The crucible of competition tests the mettle of athletes and coaches, and Mike London is no exception. In his first year as a head coach, he inherited a University of Richmond team that went to the semifinals of the Football Championship Subdivision playoffs in 2007. Expectations were high, but prospects for a repeat dimmed after three defeats, including a loss to JMU when the Dukes scored 15 points in the final 59 seconds.

Mike London Photo by Andrew Shurtleff

At the time, London called it “a painful lesson to learn.”

But learn it he did. The Spiders went on to win nine straight and claim the 2008 national championship. “You can either crack under the circumstances or rise above it. This year’s team has risen above those circumstances,” he told the Sporting News that fall.

Now London plans to instill the same spirit at U.Va., where he was hired as head football coach in December.

“I will make winning a priority, but also by doing it the right way,” he said, stressing the importance of academics and other aspects of University life.

London, who replaces Al Groh, was signed to a five-year contract that pays $1.7 million annually.
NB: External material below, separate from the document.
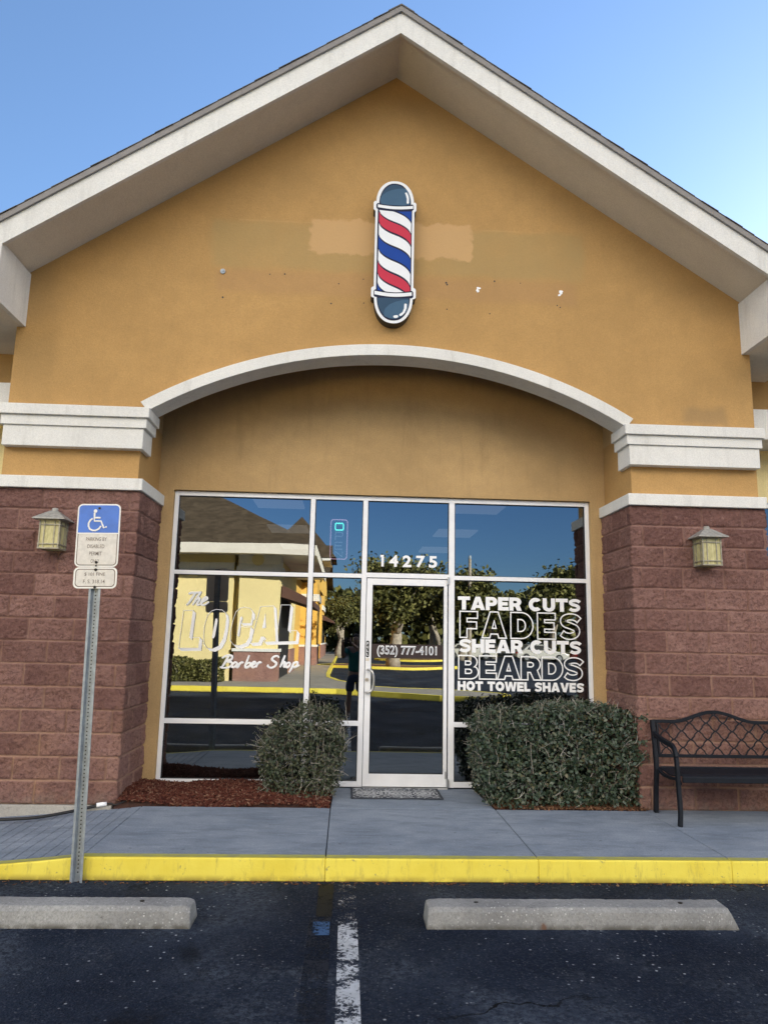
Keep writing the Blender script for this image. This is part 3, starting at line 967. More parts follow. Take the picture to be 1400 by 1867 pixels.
# interior, dim behind the tinted glass
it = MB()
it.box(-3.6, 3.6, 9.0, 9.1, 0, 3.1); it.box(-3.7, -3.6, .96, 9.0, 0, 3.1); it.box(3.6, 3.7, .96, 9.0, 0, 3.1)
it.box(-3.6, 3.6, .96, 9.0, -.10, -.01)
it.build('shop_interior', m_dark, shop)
cv = MB(); cv.box(-2.62, 2.62, .271, .95, 5.201, 5.3)
cv.mat(1); cv.box(-2.62, -2.409, .271, .812, 3.621, 5.2); cv.box(2.409, 2.62, .271, .812, 3.621, 5.2)
cv.build('arch_cavity', [m_dark, m_recess], shop)
ce = MB().box(-3.7, 3.7, .951, 9.1, 3.055, 3.12).build('shop_ceiling', m_ceil, shop)
lm = bpy.data.materials.new('troffer_diffuser'); lm.use_nodes = True
bs = lm.node_tree.nodes['Principled BSDF']
bs.inputs['Base Color'].default_value = (.7, .7, .7, 1)
bs.inputs['Emission Color'].default_value = (1, .97, .92, 1)
bs.inputs['Emission Strength'].default_value = 0.085
for (cx, cy) in ((-1.2, 1.52), (1.15, 1.52), (-1.25, 3.65), (1.17, 3.65), (1.15, 5.7), (-1.25, 5.7)):
    MB().box(cx - .28, cx + .28, cy - .36, cy + .36, 3.035, 3.053).build('ceiling_panel', lm, ce)
# ------------------------------------------------------------------ lettering
def text_mesh(s, box, y, off=0.0, thick=0.0, flip=False):
    """built-in font text as mesh fitted to box (x0,x1,z0,z1), lying in plane y and facing -Y"""
    c = bpy.data.curves.new('t', 'FONT')
    c.body = s
    c.offset = off
    c.dimensions = '2D'
    c.fill_mode = 'BOTH'
    c.align_x = 'CENTER'
    c.space_line = 1.0
    o = bpy.data.objects.new('t', c)
    COL.objects.link(o)
    dg = bpy.context.evaluated_depsgraph_get()
    me = bpy.data.meshes.new_from_object(o.evaluated_get(dg))
    bpy.data.objects.remove(o)
    bpy.data.curves.remove(c)
    V = np.array([v.co[:] for v in me.vertices])
    F = [list(p.vertices) for p in me.polygons]
    bpy.data.meshes.remove(me)
    mn, mx_ = V.min(0), V.max(0)
    x0, x1, z0, z1 = box
    X = x0 + (V[:, 0] - mn[0]) / (mx_[0] - mn[0]) * (x1 - x0)
    Zz = z0 + (V[:, 1] - mn[1]) / (mx_[1] - mn[1]) * (z1 - z0)
    return [(a, y, b) for a, b in zip(X, Zz)], F

def ell(cx, cy, rx, ry, a0, a1, n=14):
    return [(cx + rx * math.cos(R(a0 + (a1 - a0) * i / n)), cy + ry * math.sin(R(a0 + (a1 - a0) * i / n))) for i in range(n + 1)]
def thick_path(pts, w):
    """outline of a polyline with flat ends"""
    P = [Vector((p[0], p[1])) for p in pts]
    L, Rr = [], []
    for i in range(len(P)):
        t = (P[min(i + 1, len(P) - 1)] - P[max(i - 1, 0)]).normalized()
        nrm = Vector((-t.y, t.x))
        L.append(tuple(P[i] + nrm * w / 2)); Rr.append(tuple(P[i] - nrm * w / 2))
    return L + Rr[::-1]
T_ = 0.30
def glyph(ch):
    """heavy grotesque capitals: (width, [contours]) on a unit cap height; first contour is the outside"""
    t = T_
    if ch == 'T': return .88, [[(0, 1), (0, .73), (.29, .73), (.29, 0), (.59, 0), (.59, .73), (.88, .73), (.88, 1)]]
    if ch == 'A': return 1.02, [[(0, 0), (.34, 1), (.68, 1), (1.02, 0), (.70, 0), (.655, .15), (.365, .15), (.32, 0)], [(.43, .37), (.51, .66), (.59, .37)]]
    if ch == 'E': return .76, [[(0, 0), (0, 1), (.76, 1), (.76, .74), (.30, .74), (.30, .63), (.70, .63), (.70, .38), (.30, .38), (.30, .26), (.76, .26), (.76, 0)]]
    if ch == 'F': return .74, [[(0, 0), (0, 1), (.74, 1), (.74, .74), (.30, .74), (.30, .60), (.70, .60), (.70, .34), (.30, .34), (.30, 0)]]
    if ch == 'H': return .92, [[(0, 0), (0, 1), (.30, 1), (.30, .64), (.62, .64), (.62, 1), (.92, 1), (.92, 0), (.62, 0), (.62, .37), (.30, .37), (.30, 0)]]
    if ch == 'L': return .70, [[(0, 0), (0, 1), (.30, 1), (.30, .27), (.70, .27), (.70, 0)]]
    if ch == 'V': return 1.0, [[(0, 1), (.33, 0), (.67, 0), (1.0, 1), (.69, 1), (.50, .36), (.31, 1)]]
    if ch == 'W': return 1.36, [[(0, 1), (.22, 0), (.53, 0), (.68, .55), (.83, 0), (1.14, 0), (1.36, 1), (1.07, 1), (.97, .42), (.82, 1), (.54, 1), (.39, .42), (.29, 1)]]
    if ch == 'O': return 1.0, [ell(.5, .5, .5, .515, 0, 360, 36)[:-1], ell(.5, .5, .19, .22, 0, -360, 24)[:-1]]
    if ch == 'D': return .94, [[(0, 0), (0, 1)] + ell(.44, .5, .50, .5, 90, -90, 20), [(.30, .27)] + ell(.42, .5, .20, .23, -90, 90, 12) + [(.30, .73)]]
    if ch == 'P': return .84, [[(0, 0), (0, 1)] + ell(.48, .66, .36, .34, 90, -90, 16) + [(.30, .32), (.30, 0)], [(.30, .57)] + ell(.44, .66, .10, .09, -90, 90, 8) + [(.30, .75)]]
    if ch == 'R': return .90, [[(0, 0), (0, 1)] + ell(.50, .67, .37, .33, 90, -50, 14) + [(.90, 0), (.57, 0), (.42, .32), (.30, .32), (.30, 0)], [(.30, .56)] + ell(.46, .655, .10, .095, -90, 90, 8) + [(.30, .75)]]
    if ch == 'B': return .88, [[(0, 0), (0, 1)] + ell(.50, .73, .33, .27, 90, -52, 12) + ell(.54, .29, .34, .29, 52, -90, 14), [(.30, .60)] + ell(.46, .68, .09, .08, -90, 90, 8) + [(.30, .76)], [(.30, .23)] + ell(.48, .32, .10, .09, -90, 90, 8) + [(.30, .41)]]
    if ch == 'U': return .90, [[(0, 1), (.30, 1), (.30, .38)] + ell(.45, .38, .15, .13, 180, 360, 10) + [(.60, 1), (.90, 1)] + ell(.45, .38, .45, .40, 0, -180, 18)]
    if ch == 'C': return .97, [ell(.5, .5, .5, .515, 42, 318, 30) + [(.66, .30)] + ell(.5, .5, .20, .22, 300, 60, 18)]
    if ch == 'S':
        c_ = [(.83, .735), (.745, .81), (.62, .86), (.47, .875), (.30, .85), (.175, .78), (.15, .68), (.23, .595), (.38, .545), (.54, .495), (.69, .425), (.735, .31), (.67, .20), (.53, .135), (.38, .125), (.22, .155), (.09, .24)]
        c_ = [(p[0] * .98, p[1]) for p in smooth_path([(a, b, 0) for a, b in c_], 3)]
        return .87, [thick_path(c_, .235)]
    return .40, []
def word(s, box, gap=0.055):
    """contours per letter, scaled to box"""
    x = 0
    out = []
    for ch in s:
        wd, cs = glyph(ch)
        if cs:
            out.append([[(x + p[0], p[1]) for p in c_] for c_ in cs])
        x += wd + gap
    allp = [p for l_ in out for c_ in l_ for p in c_]
    mnx, mxx = min(p[0] for p in allp), max(p[0] for p in allp)
    x0, x1, z0, z1 = box
    return [[[(x0 + (p[0] - mnx) / (mxx - mnx) * (x1 - x0), z0 + p[1] * (z1 - z0)) for p in c_] for c_ in l_] for l_ in out]
def filled(contours, y):
    c = bpy.data.curves.new('t', 'CURVE')
    c.dimensions = '2D'
    c.fill_mode = 'BOTH'
    for pts in contours:
        sp = c.splines.new('POLY')
        sp.points.add(len(pts) - 1)
        for i, p in enumerate(pts):
            sp.points[i].co = (p[0], p[1], 0, 1)
        sp.use_cyclic_u = True
    o = bpy.data.objects.new('t', c)
    COL.objects.link(o)
    dg = bpy.context.evaluated_depsgraph_get()
    me = bpy.data.meshes.new_from_object(o.evaluated_get(dg))
    bpy.data.objects.remove(o)
    bpy.data.curves.remove(c)
    V = [(v.co.x, y, v.co.y) for v in me.vertices]
    F = [list(p.vertices) for p in me.polygons]
    bpy.data.meshes.remove(me)
    return V, F
def ribbon(mb, pts, w, y, closed=True):
    """flat stripe following a contour, mitred"""
    P = [Vector(p) for p in pts]
    Q = [P[0]]
    for p in P[1:]:
        if (p - Q[-1]).length > 1e-5:
            Q.append(p)
    if closed and (Q[0] - Q[-1]).length < 1e-5:
        Q.pop()
    P = Q
    n = len(P)
    A, B = [], []
    for i in range(n):
        if closed:
            d0, d1 = (P[i] - P[i - 1]).normalized(), (P[(i + 1) % n] - P[i]).normalized()
        else:
            d0 = (P[i] - P[max(i - 1, 0)]); d1 = (P[min(i + 1, n - 1)] - P[i])
            d0 = d0.normalized() if d0.length > 0 else d1.normalized()
            d1 = d1.normalized() if d1.length > 0 else d0
        t = d0 + d1
        t = t.normalized() if t.length > 1e-3 else d1
        nrm = Vector((-t.y, t.x))
        k = max(0.45, nrm.dot(Vector((-d1.y, d1.x))))
        A.append(P[i] + nrm * (w / 2 / k)); B.append(P[i] - nrm * (w / 2 / k))
    vs = [(p.x, y, p.y) for p in A] + [(p.x, y, p.y) for p in B]
    fs = [(i, (i + 1) % n, n + (i + 1) % n, n + i) for i in range(n if closed else n - 1)]
    mb.add(vs, fs)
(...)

It’s his third stint at the University, where he served as defensive line coach and recruiter from 2001 to 2004 and defensive coordinator in 2006 and 2007.

“The guy can coach,” said Chris Long (Col ’08), a St. Louis Rams defensive end who played for London at U.Va.

Beyond coaching, London is noted for his recruiting abilities and his personal qualities.

“He is as solid a human being as you will find,” former U.Va. kicker Connor Hughes (Col ’06) said. “I could write a book on what this man and what his example of being a man has meant to me.”

A native of Hampton, London played defensive back for the UR Spiders and was signed as a free agent by the Dallas Cowboys in 1983. He served as an assistant coach for William & Mary, Richmond, Boston College, the Houston Texans and U.Va. before becoming UR’s head coach in 2008.

Craig Littlepage, U.Va.’s director of athletics, said the University was looking for a leader and an educator who understands the U.Va. environment, has character and “has shown that he can win.”

London said a winning program relies on three core values: players going to class, showing class, and treating people with dignity and respect.

“Those are the things that I think are foundations of not just a football program,” he said, “[but also] for families or for organizations or for whatever it may be.”